Fundamental class of a surface

Question

https://pi.math.cornell.edu/~hatcher/AT/AT.pdf

In Example 3.31 in Hatcher's Algebraic Topology(p.241), there is a figure of a $\Delta$-complex structure of the closed orientable surface $M$ of genus $g$ ($g=2$ in the figure). Hatcher says that, the $2$-cycle formed by the sum of all $4g$ $2$-simplices with the signs indicated in the figure, represents a fundamental class $[M]$ of $M$. I want to understand this.

It suffices to show that $[M]$ corresponds to the generator of $H_1(S^1)$ under the following isomorphisms, for each $x \in M$:

$$H_2(M) \to H_2(M,M-x) \leftarrow H_2(U,U-x) \to H_2(\Bbb R^2,\Bbb R^2-0)\to H_1(\Bbb R^2-0)\to H_1(S^1)$$

where $U$ is an open neighborhood of $x$ in $M$ homeomorphic to $\Bbb R^2$, and the second isomorphism is excision.

It is easy to examine the maps except for the second one. The generator of $H_1(S^1)$ (the loop wrapping once the circle) corresponds to the generator of $H_2(U,U-x)$ which is represented by, say a relative cycle $\sigma: \Delta^2 \to M$ with $x \in \text{int} (\sigma(\Delta^2))$. But how can I know that $[M]$ corresponds to $[\sigma]$ under the second isomorphism?

Answer 1

This is really just a matter of understanding the actual form of the excision isomorphism.

But we can pick $U$, $\sigma$, and $x$ somewhat carefully, to make this easier.

Instead of working with the given $\Delta$-complex structure, let's work with its 2nd barycentric subdivision, which is guaranteed to be an actual simplicial complex whose individual simplices are actually embedded. You probably know that a homology class is invariant under subdivision, so the two classes formed by summing the simplices of the 2nd barycentric subdivision and by summing the 2-simplices of the original $\Delta$-complex structure are equal. That gives us the freedom to work with teh 2nd barycentric subdivision.

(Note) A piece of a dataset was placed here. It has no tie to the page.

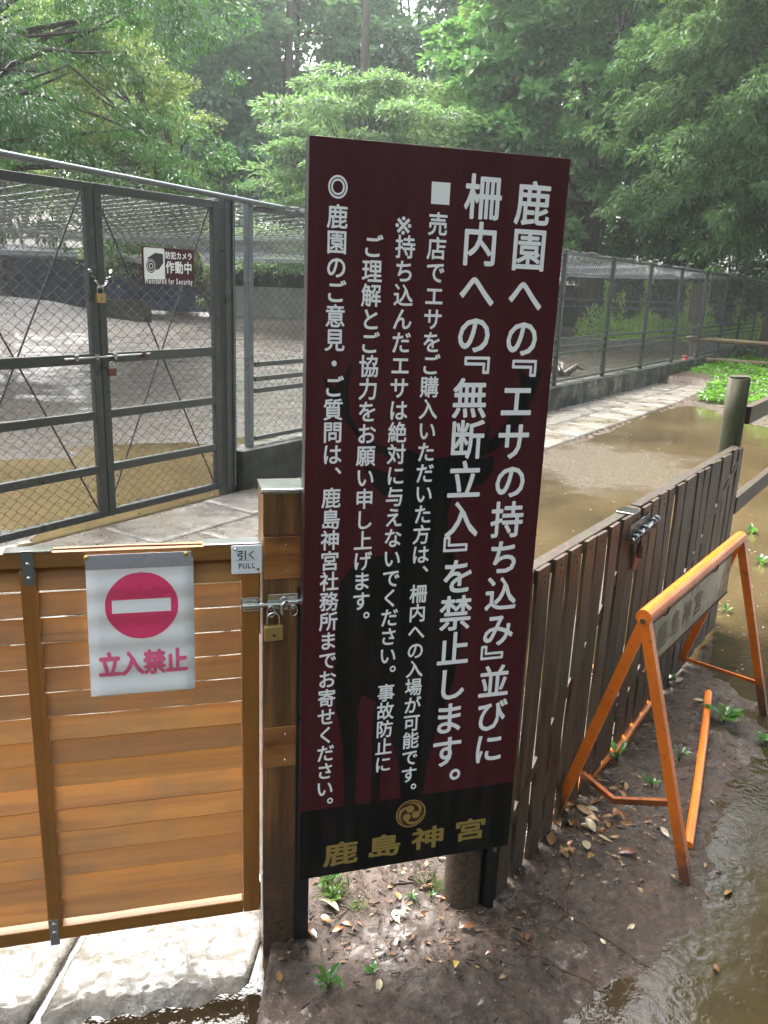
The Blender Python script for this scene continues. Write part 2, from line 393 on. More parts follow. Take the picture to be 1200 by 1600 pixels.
L_camphor = leaf_mat('camphor_leaf', [(.0273, .0741, .0312), (.0468, .1170, .0429), (.0936, .1872, .0702), (.1716, .2808, .1014)], .4, .28, .7)
L_yellow = leaf_mat('olive_green_leaf', [(.0640, .1040, .0400), (.1040, .1520, .0560), (.1680, .2160, .0800), (.2880, .2560, .0800)], .4, .35)
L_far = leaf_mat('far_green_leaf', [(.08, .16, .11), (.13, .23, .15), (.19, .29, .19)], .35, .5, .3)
L_tier = leaf_mat('pale_layered_leaf', [(.0528, .1056, .0528), (.0880, .1540, .0792), (.1364, .2068, .1144)], .45, .4)
L_con = leaf_mat('cedar_needle', [(.07, .125, .05), (.12, .19, .065), (.17, .25, .085)], .35, .6, .25)
L_broad = leaf_mat('glossy_broad_leaf', [(.0506, .1288, .0506), (.1196, .2576, .0920), (.2208, .3864, .1472), (.4140, .5060, .1564)], .2, .35, .6)
L_cyp = leaf_mat('cypress_spray', [(.03, .07, .032), (.07, .135, .05), (.125, .205, .075)], .25, .6, .25)
L_dark = leaf_mat('dark_evergreen_leaf', [(.03, .07, .035), (.055, .115, .05), (.09, .165, .07)], .3, .5, .3)
L_cover = leaf_mat('bright_ground_leaf', [(.0360, .1008, .0144), (.0720, .1728, .0252), (.1224, .2448, .0432), (.1872, .2880, .0576)], .45, .3, .6)
L_shrub = leaf_mat('yellow_green_shrub_leaf', [(.14, .26, .07), (.24, .38, .1), (.36, .5, .15)], .45, .4)
L_weed = leaf_mat('weed_leaf', [(.03, .1, .02), (.055, .16, .03), (.09, .22, .045)], .35, .25, .8)
def dead_mat(name, a, b):
    k = NT(name); c = k.coord((1, 1, 1))
    return k.pbr(k.ramp(k.noise(c, 60, 5, .7), [(.35, a), (.62, b)]), .3, coat=.4)
DEAD = [dead_mat('tan_dead_leaf', (.16, .075, .025), (.36, .21, .08)), dead_mat('brown_dead_leaf', (.06, .025, .012), (.17, .07, .03)),
        dead_mat('pale_dead_leaf', (.3, .24, .14), (.5, .42, .28)), dead_mat('yellow_dead_leaf', (.36, .24, .03), (.5, .36, .06)),
        dead_mat('orange_dead_leaf', (.26, .06, .012), (.4, .13, .03))]
M_litter = paint_mat('trodden_leaf_bits', (.12, .06, .03), .7, (.3, .2, .11), (.52, .56), scale=30, bumps=0)
M_debris = paint_mat('dull_bark_bits', (.035, .02, .013), .85, (.09, .06, .04), (.5, .6), scale=60, bumps=0)
M_twig = dead_mat('twig_bark', (.025, .015, .01), (.09, .055, .035))
M_pebble = concrete_mat('wet_pebble', [(.04, .04, .045), (.09, .09, .1), (.16, .15, .15), (.06, .05, .04)], .3, 20, .3, .002)

# ------------------------------------------------------------------ ground, water
WATER_Z = -0.004
RIDGE = [(-.15, 1.15), (.12, 1.5), (.42, 1.75), (.8, 2.3), (1.2, 2.95), (1.45, 3.4)]
def seg_dist(x, y, pts):
    d = np.full(x.shape, 1e9)
    for (ax, ay), (bx, by) in zip(pts[:-1], pts[1:]):
        vx, vy = bx - ax, by - ay; t = np.clip(((x - ax) * vx + (y - ay) * vy) / (vx * vx + vy * vy), 0, 1)
        d = np.minimum(d, np.hypot(x - ax - t * vx, y - ay - t * vy))
    return d
LAND = [(-.3, .8), (.16, .8), (.22, 1.2), (.30, 1.43), (.50, 1.60), (.78, 1.86), (1.02, 2.2), (1.27, 2.6), (1.40, 2.9), (1.32, 3.2), (1.15, 3.35), (.9, 3.1), (.55, 2.7), (.1, 2.7), (-.3, 2.5)]
def land_sd(x, y):
    P = LAND + [LAND[0]]; d = seg_dist(x, y, P); ins = np.zeros(x.shape, bool)
    for (ax, ay), (bx, by) in zip(P[:-1], P[1:]):
        if ay != by: ins ^= ((ay > y) != (by > y)) & (x < (bx - ax) * (y - ay) / (by - ay) + ax)
    return np.where(ins, d, -d)
def gh(x, y):
    x = np.asarray(x, float); y = np.asarray(y, float)
    px, py = x - PF[0], y - PF[1]
    perp = px * FD[1] - py * FD[0]; s = px * FD[0] + py * FD[1]
    pen = perp < 0
    h_pen = .03 + .045 * fbm(x * .35, y * .35, 4, 3) + .02 * fbm(x * 2.2, y * 2.2, 3, 5)
    h_pen = h_pen + .03 * sstep(3, 9, -perp) - .036 * (1 - sstep(1.3, 3.6, -perp)) * (1 - sstep(1.0, 3.2, s))
    # mound far left in the pen
    m = np.exp(-(((x + 11.2) / 4.2) ** 2 + ((y - 22.5) / 2.6) ** 2)); h_pen = h_pen + .8 * m * (1 + .25 * fbm(x * .8, y * .8, 3, 9))
    d = seg_dist(x, y, RIDGE); ld = land_sd(x, y) + .12 * fbm(x * 3.5, y * 3.5, 3, 13)
    wdt = .26 + .2 * fbm(x * 1.5, y * 1.5, 2, 11)
    ridge = .75 * sstep(-.26, .07, ld) + .25 * sstep(.0, .3, ld)
    basin = -.022 + .016 * fbm(x * 1.1, y * 1.1, 3, 21)
    patch = .010 * np.exp(-(((x - 1.75) / .75) ** 2 + ((y - 7.3) / 1.1) ** 2))
    far = sstep(11.3, 13.2, y + .25 * x - 1.0) * .06
    side = sstep(4.3, 5.1, x + .2 * np.sin(y * 1.9)) * sstep(9.3, 10.8, y) * .06
    near = -.012 * sstep(.35, .8, x + .25 * (1.4 - y)) * (1 - sstep(2.4, 3.0, y))
    h_out = basin + ridge * .05 + patch + far + side
    pathside = (1 - sstep(1.07, 1.3, perp)) * .022
    h_out = h_out + pathside
    rough = .012 * fbm(x * 5, y * 5, 3, 31) + .016 * fbm(x * 18, y * 18, 4, 41) + .007 * np.abs(fbm(x * 52, y * 52, 2, 47))
    h_out = h_out + rough * (.45 + .55 * ridge)
    # under the paving
    under = ((perp > 0) & (perp < 1.09) & (s < 10.9)) | ((x < -.22) & (y < 5.2) & (perp >= 0))
    h_out = np.where(under, -.05, h_out)
    h = np.where(pen, h_pen, h_out)
    return h
def axis(lo, f0, f1, hi, fine, g=1.09):
    a = list(np.arange(f0, f1, fine)); st = fine; p = f1
    while p < hi: a.append(p); st *= g; p += st
    b = []; st = fine; p = f0
    while p > lo: st *= g; p -= st; b.append(p)
    return np.array(b[::-1] + a)
def grid_mesh(name, xs, ys, hf, mat, parent=None):
    X, Y = np.meshgrid(xs, ys); Z = hf(X, Y)
    V = np.stack([X.ravel(), Y.ravel(), Z.ravel()], 1); nx, ny = len(xs), len(ys)
    i = np.arange((ny - 1) * (nx - 1)); r, c = i // (nx - 1), i % (nx - 1); a = r * nx + c
    return np_mesh(name, V, np.stack([a, a + 1, a + nx + 1, a + nx], 1), mat, parent, smooth=True)
xs = axis(-88, -.3, 1.55, 88, .0062, 1.024); ys = axis(-40, 1.25, 3.0, 92, .0062, 1.024)
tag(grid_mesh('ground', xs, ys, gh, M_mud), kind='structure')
MB().add([(-88, -40, WATER_Z), (88, -40, WATER_Z), (88, 92, WATER_Z), (-88, 92, WATER_Z)], [(0, 1, 2, 3)]).build('water', M_water)
tag(bpy.data.objects['water'], kind='structure')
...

Choose $\sigma$ to be a 2-simplex of the 2nd barycentric subdivision. And now choose $U$ to be a regular neighborhod of $\sigma$, chosen so small that $\sigma$ is the unique 2-simplex of the 2nd barycentric subdivision that is contained in $U$; because it's a regular neighborhood of a closed disc in a manifold, $U$ is homeomorphic to $\mathbb R^2$.

Finally, pick $x$ to be a point in the interior of $\sigma$.

What we need to show is that if $c$ is the sum of all simplices of the 2nd barycentric subdivision then the class $[c] \in H_2(M,M-x)$ is the equal to the image, under excision, of the class $[\sigma] \in H_2(U,U-x)$. And this is really just a matter of understanding a concrete description of the excision homomorphism.

Excision can be described like this:

If you have a $k$-cycle $c = \sum a_i \tau_i$ of $(M,M-x)$, and if each $\tau_i$ is contained in either $M-x$ or $U$, and if $c'$ is obtained from $c$ by discarding all terms $a_i\tau_i$ such that $\tau_i$ is contained in $M-x$, then $c'$ is a $k$-cycle of $(U,U-x)$, and the excision map $H_k(U,U-x) \to H_k(M,M-x)$ takes $[c']$ to $[c]$.

Now let's apply this. Certainly the given $c$ is a cycle of $M$, and it is in fact a fundamental cycle, representing the fundamental class $[M]$. So $c$ is certainly also a cycle of $(M,M-x)$. Applying the above description of excision, the terms that we remove from $c$ are all of the terms except for $\sigma$, which is the only term contained in $U$. So all that's left is $c'=\sigma$, and we're done.